**DO THIS:** Repeat exactly the lines from the start through the line with "pale grain speckling", both ends included.

**INFORMATION SHOWN:**
=======

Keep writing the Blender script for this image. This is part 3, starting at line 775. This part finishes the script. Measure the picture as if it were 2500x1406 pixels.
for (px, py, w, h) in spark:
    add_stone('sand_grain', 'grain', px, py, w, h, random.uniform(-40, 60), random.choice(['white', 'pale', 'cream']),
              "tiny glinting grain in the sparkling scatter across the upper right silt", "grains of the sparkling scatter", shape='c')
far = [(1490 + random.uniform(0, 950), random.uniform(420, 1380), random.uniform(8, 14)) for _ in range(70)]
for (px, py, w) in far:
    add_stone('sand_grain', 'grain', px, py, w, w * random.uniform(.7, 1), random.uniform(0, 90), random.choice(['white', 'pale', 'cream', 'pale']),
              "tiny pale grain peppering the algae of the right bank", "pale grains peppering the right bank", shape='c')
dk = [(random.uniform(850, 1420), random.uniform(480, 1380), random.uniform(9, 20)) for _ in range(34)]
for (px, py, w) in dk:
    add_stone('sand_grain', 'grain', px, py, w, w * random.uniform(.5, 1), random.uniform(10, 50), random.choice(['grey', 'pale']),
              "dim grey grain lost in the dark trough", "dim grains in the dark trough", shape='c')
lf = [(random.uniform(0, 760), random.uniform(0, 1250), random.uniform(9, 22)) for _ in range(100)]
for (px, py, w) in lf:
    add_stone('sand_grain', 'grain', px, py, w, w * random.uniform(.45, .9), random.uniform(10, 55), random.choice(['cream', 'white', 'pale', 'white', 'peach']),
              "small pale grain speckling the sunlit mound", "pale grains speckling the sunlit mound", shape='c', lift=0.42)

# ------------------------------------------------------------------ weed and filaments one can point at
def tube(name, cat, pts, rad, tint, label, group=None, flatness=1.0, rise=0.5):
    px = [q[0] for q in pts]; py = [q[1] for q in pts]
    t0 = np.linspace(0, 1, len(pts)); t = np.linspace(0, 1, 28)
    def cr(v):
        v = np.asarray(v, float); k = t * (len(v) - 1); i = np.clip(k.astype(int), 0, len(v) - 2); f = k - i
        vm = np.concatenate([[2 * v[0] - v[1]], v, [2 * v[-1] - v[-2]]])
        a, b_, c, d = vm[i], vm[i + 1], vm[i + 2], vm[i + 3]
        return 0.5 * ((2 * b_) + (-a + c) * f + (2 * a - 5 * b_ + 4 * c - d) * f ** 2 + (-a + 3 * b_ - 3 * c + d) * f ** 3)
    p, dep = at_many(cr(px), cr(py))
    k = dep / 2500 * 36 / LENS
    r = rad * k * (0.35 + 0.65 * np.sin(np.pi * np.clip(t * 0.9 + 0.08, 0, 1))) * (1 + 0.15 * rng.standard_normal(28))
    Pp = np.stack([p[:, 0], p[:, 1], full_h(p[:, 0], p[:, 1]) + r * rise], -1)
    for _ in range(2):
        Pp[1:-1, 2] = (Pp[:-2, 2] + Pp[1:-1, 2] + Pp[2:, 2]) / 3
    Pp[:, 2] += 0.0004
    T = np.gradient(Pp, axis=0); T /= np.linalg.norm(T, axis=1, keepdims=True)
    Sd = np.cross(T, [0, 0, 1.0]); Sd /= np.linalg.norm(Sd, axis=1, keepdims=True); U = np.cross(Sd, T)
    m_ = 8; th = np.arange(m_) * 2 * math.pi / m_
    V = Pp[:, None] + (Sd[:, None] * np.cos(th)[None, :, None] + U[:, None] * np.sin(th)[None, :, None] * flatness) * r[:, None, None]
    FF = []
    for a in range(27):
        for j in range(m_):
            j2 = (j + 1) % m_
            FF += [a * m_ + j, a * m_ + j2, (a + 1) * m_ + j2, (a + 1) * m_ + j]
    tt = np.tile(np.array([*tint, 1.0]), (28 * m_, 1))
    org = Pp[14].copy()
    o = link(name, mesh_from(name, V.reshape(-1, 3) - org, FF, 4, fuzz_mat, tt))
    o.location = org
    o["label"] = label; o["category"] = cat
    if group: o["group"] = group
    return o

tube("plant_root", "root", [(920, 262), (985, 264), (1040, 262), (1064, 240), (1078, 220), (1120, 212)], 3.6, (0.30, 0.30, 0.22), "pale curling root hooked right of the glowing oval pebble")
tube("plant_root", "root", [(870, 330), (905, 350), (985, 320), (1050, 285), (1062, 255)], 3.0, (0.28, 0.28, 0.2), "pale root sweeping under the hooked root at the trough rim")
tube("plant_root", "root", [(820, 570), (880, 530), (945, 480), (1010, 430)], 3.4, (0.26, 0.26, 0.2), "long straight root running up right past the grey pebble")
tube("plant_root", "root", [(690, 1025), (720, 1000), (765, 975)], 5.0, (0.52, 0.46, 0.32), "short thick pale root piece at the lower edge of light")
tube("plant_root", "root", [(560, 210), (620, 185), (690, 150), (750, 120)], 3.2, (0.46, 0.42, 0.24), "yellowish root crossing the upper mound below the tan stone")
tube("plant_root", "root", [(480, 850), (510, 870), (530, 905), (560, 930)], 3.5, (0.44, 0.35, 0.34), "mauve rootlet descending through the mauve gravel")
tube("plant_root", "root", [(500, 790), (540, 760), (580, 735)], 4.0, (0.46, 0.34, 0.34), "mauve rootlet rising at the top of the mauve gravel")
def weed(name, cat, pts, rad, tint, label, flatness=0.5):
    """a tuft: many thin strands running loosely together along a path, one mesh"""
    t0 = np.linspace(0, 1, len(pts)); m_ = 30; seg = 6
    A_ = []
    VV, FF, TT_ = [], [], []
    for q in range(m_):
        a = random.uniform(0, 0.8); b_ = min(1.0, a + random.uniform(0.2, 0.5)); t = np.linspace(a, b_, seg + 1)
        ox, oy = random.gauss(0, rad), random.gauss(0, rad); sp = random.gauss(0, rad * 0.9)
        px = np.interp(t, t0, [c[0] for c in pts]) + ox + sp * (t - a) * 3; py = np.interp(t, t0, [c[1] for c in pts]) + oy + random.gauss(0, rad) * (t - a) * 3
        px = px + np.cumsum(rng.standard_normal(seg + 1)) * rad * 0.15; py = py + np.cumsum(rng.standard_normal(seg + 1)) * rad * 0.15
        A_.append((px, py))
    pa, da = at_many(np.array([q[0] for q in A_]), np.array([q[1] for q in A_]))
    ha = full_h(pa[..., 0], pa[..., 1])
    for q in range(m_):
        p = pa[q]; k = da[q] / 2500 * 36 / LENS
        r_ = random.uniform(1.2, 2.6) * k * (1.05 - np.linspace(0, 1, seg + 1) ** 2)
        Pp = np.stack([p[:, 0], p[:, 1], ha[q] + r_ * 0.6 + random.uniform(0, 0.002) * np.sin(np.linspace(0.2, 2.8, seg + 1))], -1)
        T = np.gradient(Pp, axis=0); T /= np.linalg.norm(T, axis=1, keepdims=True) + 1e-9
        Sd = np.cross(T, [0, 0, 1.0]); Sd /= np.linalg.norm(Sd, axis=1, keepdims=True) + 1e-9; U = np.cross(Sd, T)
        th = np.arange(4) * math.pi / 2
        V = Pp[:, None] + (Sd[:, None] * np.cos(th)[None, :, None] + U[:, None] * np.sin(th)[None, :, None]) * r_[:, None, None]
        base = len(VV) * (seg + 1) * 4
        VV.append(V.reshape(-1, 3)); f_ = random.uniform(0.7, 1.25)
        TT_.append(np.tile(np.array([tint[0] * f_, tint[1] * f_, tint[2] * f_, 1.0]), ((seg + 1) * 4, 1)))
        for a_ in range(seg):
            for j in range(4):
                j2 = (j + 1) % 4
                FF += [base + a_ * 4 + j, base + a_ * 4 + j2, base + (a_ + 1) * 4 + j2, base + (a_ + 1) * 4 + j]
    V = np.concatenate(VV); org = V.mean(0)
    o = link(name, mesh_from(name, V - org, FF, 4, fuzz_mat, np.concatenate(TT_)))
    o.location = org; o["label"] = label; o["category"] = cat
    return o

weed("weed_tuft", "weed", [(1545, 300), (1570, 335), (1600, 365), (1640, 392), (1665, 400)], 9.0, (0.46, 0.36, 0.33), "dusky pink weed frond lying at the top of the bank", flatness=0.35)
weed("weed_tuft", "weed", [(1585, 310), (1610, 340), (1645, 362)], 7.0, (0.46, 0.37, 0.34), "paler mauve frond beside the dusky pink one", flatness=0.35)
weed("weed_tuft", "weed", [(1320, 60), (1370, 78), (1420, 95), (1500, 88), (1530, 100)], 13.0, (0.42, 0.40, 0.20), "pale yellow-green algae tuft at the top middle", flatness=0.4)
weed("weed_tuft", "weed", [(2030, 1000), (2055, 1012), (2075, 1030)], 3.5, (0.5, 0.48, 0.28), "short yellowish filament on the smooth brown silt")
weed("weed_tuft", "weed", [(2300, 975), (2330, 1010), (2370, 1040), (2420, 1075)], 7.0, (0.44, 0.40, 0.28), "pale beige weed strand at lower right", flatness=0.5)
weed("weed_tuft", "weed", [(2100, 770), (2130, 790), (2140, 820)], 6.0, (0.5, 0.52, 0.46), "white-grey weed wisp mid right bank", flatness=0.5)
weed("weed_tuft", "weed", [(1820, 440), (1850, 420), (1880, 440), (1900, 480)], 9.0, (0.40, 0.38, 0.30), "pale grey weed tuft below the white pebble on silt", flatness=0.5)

=======

**OUTPUT FOR THIS EXERCISE:**
Keep writing the Blender script for this image. This is part 3, starting at line 775. This part finishes the script. Measure the picture as if it were 2500x1406 pixels.
for (px, py, w, h) in spark:
    add_stone('sand_grain', 'grain', px, py, w, h, random.uniform(-40, 60), random.choice(['white', 'pale', 'cream']),
              "tiny glinting grain in the sparkling scatter across the upper right silt", "grains of the sparkling scatter", shape='c')
far = [(1490 + random.uniform(0, 950), random.uniform(420, 1380), random.uniform(8, 14)) for _ in range(70)]
for (px, py, w) in far:
    add_stone('sand_grain', 'grain', px, py, w, w * random.uniform(.7, 1), random.uniform(0, 90), random.choice(['white', 'pale', 'cream', 'pale']),
              "tiny pale grain peppering the algae of the right bank", "pale grains peppering the right bank", shape='c')
dk = [(random.uniform(850, 1420), random.uniform(480, 1380), random.uniform(9, 20)) for _ in range(34)]
for (px, py, w) in dk:
    add_stone('sand_grain', 'grain', px, py, w, w * random.uniform(.5, 1), random.uniform(10, 50), random.choice(['grey', 'pale']),
              "dim grey grain lost in the dark trough", "dim grains in the dark trough", shape='c')
lf = [(random.uniform(0, 760), random.uniform(0, 1250), random.uniform(9, 22)) for _ in range(100)]
for (px, py, w) in lf:
    add_stone('sand_grain', 'grain', px, py, w, w * random.uniform(.45, .9), random.uniform(10, 55), random.choice(['cream', 'white', 'pale', 'white', 'peach']),
              "small pale grain speckling the sunlit mound", "pale grains speckling the sunlit mound", shape='c', lift=0.42)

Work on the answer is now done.